What are your ideas now about why air is compressible and water isn't?

  • There is more space between the air particles so there's room for them to move together when air is compressed (squeezed).

3. Add to Properties of Air chart

All Class 10 Mins

Refer to the chart. Add air is compressible to the properties list. Point out that there is now a third column in the chart called Particle Explanation.

How can we explain each property in terms of particles that make up air and the spaces between them?

Model a response by completing the first row yourself.

The first property is air is invisible. A particle explanation would be air particles are too tiny and too spread out to see. We used Dot Sheet 1 to help us understand this.

Complete the Particle Explanation column for the properties listed so far.

Properties of Air
Properties Evidence or Reasoning Particle Explanation
Air is invisible. I can see through it. Air particles are too tiny and too spread apart to see.
Air has weight. I saw the filled balloons tip the balance in the last science class. Air is matter and each air particle has a tiny bit of weight.
Air takes up space. Air made the plunger of the syringe move. Air is matter and each air particle takes up a tiny bit of space
Air has no odor or taste. Personal observations.  
Air is compressible. I squeezed the syringes from 12ml to 6ml and when I stopped squeezing, the plunger returned to 12ml. Air particles have a lot a space between them so they can be squeezed together.

What's in air?

Explain that although all of the air particles looked the same in the Particle Magnifier, air is actually a mixture of different gases.

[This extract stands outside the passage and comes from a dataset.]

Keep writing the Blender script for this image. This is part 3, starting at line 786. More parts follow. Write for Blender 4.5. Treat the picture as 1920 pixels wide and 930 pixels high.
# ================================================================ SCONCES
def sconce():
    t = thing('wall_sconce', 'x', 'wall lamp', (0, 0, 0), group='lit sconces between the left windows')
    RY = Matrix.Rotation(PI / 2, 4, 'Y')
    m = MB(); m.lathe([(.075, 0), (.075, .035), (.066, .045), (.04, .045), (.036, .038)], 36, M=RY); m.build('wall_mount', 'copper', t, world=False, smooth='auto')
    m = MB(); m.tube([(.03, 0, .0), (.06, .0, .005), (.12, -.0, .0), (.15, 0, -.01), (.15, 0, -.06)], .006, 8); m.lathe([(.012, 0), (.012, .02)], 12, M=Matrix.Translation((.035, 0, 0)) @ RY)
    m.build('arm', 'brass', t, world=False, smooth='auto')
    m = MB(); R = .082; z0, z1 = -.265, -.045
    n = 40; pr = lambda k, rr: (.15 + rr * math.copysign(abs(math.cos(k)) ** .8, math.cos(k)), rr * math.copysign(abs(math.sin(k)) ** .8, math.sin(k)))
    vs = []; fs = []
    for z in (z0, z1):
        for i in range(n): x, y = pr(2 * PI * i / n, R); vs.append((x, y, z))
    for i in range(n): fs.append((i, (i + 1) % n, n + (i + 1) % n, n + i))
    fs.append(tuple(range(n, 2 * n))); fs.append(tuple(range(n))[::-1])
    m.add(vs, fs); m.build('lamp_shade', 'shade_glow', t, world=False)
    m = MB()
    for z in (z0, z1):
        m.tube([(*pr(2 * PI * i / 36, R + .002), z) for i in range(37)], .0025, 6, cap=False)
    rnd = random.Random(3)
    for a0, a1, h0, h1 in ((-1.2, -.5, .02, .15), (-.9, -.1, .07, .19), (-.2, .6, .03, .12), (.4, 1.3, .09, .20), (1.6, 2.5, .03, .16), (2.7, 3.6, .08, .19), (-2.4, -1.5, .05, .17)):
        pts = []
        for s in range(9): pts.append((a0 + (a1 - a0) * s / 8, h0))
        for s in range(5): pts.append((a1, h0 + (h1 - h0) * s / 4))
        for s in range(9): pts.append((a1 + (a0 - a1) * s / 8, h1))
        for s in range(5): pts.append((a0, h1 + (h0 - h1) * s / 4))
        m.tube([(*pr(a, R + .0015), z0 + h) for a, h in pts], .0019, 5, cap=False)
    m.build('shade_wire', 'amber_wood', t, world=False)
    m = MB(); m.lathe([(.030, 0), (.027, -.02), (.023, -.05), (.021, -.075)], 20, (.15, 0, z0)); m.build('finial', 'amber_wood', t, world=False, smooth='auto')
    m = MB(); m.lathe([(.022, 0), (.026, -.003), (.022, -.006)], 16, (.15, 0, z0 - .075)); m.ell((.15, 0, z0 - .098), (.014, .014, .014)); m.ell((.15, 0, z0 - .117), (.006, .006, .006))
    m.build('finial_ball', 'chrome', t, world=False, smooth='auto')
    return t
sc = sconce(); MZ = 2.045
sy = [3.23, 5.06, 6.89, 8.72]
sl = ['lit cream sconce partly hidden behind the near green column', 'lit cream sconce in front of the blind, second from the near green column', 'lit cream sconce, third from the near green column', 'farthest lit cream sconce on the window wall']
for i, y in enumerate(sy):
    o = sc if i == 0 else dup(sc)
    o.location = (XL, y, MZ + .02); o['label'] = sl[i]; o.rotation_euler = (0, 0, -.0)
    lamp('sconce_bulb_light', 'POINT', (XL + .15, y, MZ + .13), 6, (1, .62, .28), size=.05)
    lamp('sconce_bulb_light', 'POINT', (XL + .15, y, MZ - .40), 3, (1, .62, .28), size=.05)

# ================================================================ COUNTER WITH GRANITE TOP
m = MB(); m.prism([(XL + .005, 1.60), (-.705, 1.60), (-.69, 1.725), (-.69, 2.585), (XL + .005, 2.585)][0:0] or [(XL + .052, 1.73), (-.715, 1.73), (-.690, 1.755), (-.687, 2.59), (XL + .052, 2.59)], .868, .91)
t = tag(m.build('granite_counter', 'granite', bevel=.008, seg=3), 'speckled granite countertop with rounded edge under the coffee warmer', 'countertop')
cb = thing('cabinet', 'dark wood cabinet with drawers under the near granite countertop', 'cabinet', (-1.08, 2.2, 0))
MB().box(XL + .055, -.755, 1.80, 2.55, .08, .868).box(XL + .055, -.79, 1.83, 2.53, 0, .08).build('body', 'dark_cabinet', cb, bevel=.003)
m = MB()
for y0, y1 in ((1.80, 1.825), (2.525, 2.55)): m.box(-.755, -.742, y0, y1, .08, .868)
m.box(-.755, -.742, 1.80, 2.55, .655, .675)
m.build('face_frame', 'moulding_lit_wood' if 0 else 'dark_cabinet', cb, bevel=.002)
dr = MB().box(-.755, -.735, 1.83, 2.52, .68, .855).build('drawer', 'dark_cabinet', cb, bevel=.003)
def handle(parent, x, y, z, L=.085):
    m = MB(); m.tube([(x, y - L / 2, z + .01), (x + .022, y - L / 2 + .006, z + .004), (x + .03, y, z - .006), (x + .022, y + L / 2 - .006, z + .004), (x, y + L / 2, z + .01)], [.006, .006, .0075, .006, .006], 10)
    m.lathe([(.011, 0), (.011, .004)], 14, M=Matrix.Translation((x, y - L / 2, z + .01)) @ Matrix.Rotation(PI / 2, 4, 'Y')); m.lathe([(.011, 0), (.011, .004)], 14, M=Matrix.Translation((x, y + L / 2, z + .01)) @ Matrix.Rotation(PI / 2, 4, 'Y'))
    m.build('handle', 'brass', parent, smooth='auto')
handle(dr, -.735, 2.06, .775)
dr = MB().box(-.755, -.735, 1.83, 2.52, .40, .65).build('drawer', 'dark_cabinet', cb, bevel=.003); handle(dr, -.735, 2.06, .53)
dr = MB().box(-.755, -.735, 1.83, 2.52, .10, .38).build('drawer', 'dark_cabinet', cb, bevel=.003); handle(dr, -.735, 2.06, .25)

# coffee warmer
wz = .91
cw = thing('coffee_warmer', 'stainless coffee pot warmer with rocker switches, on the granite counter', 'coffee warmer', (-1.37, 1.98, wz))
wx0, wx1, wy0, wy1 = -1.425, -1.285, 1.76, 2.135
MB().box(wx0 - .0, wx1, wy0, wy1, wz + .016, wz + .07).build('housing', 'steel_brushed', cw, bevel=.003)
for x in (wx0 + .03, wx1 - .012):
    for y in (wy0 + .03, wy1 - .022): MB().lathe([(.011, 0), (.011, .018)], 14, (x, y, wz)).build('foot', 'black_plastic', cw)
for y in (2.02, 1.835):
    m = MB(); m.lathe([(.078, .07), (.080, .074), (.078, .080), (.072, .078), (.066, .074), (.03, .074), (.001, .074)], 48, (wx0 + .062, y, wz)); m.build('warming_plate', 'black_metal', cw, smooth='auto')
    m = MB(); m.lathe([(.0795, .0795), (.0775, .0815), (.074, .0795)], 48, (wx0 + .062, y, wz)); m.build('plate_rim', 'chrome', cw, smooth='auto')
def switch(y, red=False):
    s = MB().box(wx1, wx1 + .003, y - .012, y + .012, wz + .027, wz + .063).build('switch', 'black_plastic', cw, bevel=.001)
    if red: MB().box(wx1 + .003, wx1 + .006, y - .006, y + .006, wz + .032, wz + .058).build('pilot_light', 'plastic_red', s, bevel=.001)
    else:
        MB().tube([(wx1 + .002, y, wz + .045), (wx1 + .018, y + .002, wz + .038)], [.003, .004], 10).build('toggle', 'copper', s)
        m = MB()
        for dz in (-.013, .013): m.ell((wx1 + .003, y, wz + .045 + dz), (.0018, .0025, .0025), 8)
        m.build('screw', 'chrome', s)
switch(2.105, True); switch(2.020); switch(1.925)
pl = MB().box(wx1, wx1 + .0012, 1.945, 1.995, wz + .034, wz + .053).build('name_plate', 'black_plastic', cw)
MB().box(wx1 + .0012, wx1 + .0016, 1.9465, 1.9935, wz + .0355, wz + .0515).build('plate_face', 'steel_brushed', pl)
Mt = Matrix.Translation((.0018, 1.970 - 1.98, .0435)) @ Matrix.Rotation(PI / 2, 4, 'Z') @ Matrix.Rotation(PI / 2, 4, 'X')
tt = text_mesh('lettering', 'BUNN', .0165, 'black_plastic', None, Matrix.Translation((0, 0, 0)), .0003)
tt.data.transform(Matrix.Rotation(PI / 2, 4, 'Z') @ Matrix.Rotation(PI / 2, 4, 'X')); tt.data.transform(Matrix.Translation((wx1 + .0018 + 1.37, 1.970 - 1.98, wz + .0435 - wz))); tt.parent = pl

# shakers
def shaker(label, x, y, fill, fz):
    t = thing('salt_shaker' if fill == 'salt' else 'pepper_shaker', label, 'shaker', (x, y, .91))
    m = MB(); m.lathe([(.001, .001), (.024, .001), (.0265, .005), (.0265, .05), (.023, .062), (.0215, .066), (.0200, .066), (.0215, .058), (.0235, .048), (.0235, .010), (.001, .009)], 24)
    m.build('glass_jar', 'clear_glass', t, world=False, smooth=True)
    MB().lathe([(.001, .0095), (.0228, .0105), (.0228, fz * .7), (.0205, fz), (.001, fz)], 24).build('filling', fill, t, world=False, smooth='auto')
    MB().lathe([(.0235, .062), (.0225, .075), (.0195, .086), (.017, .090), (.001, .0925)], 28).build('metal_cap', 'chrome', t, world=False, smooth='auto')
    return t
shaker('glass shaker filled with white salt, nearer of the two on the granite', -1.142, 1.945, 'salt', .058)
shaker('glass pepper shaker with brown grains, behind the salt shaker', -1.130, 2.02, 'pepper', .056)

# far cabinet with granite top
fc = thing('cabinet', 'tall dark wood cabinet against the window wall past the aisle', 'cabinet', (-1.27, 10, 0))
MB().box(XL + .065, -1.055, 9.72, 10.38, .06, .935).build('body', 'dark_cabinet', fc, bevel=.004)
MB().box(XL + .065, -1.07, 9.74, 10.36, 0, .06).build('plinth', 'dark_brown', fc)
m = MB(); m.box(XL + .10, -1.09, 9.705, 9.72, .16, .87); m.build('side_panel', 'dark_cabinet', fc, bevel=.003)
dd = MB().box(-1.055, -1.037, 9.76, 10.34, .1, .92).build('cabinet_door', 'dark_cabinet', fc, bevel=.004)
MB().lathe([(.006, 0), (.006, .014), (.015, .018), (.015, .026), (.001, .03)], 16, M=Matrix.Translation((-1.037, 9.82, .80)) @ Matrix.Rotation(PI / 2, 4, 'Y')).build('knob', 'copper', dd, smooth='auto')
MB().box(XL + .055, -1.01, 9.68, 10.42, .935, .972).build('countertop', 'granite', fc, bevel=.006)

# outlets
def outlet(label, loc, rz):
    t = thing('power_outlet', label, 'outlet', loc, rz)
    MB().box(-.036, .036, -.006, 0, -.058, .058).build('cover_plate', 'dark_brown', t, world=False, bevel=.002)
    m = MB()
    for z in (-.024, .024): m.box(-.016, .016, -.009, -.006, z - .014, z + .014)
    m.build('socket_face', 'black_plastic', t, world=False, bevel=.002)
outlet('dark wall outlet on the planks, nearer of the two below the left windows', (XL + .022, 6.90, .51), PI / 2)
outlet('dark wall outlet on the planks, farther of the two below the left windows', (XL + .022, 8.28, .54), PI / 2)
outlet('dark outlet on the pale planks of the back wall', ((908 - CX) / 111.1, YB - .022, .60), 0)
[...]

Just two gases, nitrogen and oxygen, make up more than 99% of the volume of dry air at ground level. Water vapor in the air varies from a trace to 4%. The amount of water vapor is limited by the temperature of Earth's atmosphere. More than a dozen gases exist in air in tiny amounts, (these are called trace gases) including neon, helium, methane, hydrogen, ozone, carbon monoxide, and sulfur dioxide.

Recap the investigation

Review the key ideas of the investigation:

  • Like water, air is made of unimaginably tiny particles.
  • Air particles are too small and too spread apart to see.
  • The greater space between air particles explains why air is compressible while water is not.
  • Air is a mixture of different gases, including water vapor.